The Human Dimension & Why It Matters
The expanding tourism industry has impacted the Galapagos’ local population by contributing to economic change and social issues.
The Queens of Isabela | 2013

Every year on the small island of Isabela, 750 miles off the coast of Ecuador, a queen is chosen. The queen represents Isabela and is a symbol of the island’s future. Nine years ago that queen was a fifteen-year-old girl named Glenda Jalca. The island has seen many queens since Jalca, but again she finds herself back stage on March 14, 2013 in a gold dress with matching heels, program in hand. This year Jalca was not there to compete. She was there to coach.

Three girls competed for the title: Estefania Flor and Lidia Tomalar, both 21, and Victoria Jalca, 18, Glenda’s sister. These girls were hand picked by the municipal government, as were all the others. They are the “good girls” of an island with less than 3,000 people, not having succumbed to the pressures of other girls their age. Many young girls from Isabela don’t have a clear view of their future. Girls as young as 15 fall in love, get pregnant, and become mothers. When high school ends, so do most of their educations, with very few continuing onto universities on the mainland of Ecuador.
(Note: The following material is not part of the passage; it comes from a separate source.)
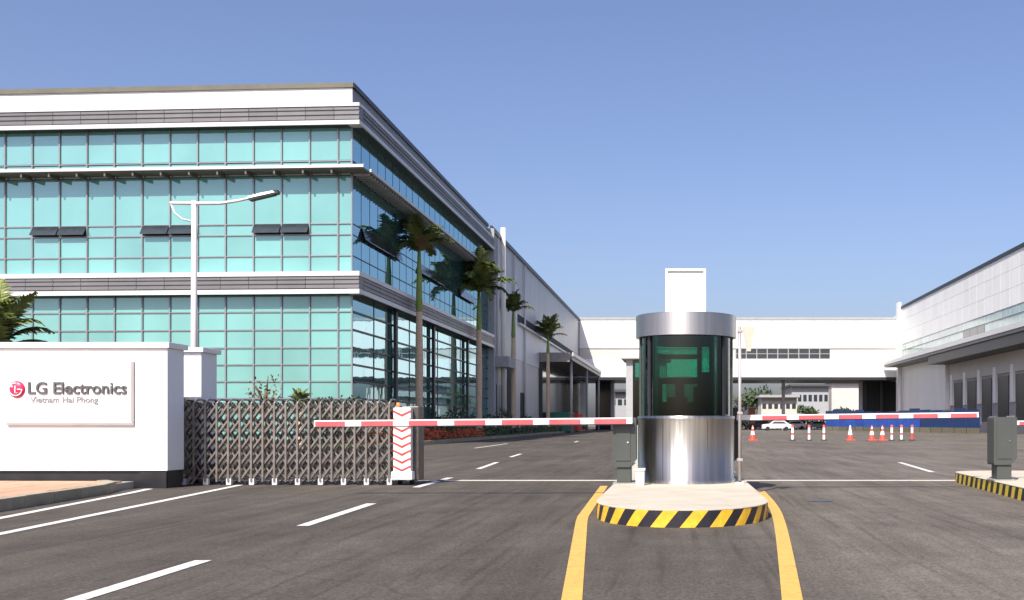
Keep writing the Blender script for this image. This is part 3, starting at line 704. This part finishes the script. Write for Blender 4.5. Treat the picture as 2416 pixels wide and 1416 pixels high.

Glenda Jalca has seen the girls on Isabela grow up and wants them to expand their horizons. She cares about these girls, as she does her own two young children. She wants them to make something of themselves, enjoy what the world has to offer and then give back to the place that has made them who they are. “They need to get out of the island, study, get the best of the continent and then come back and apply it,” Glenda Jalca said.

"It’s not like when you take the crown off you stop being queen."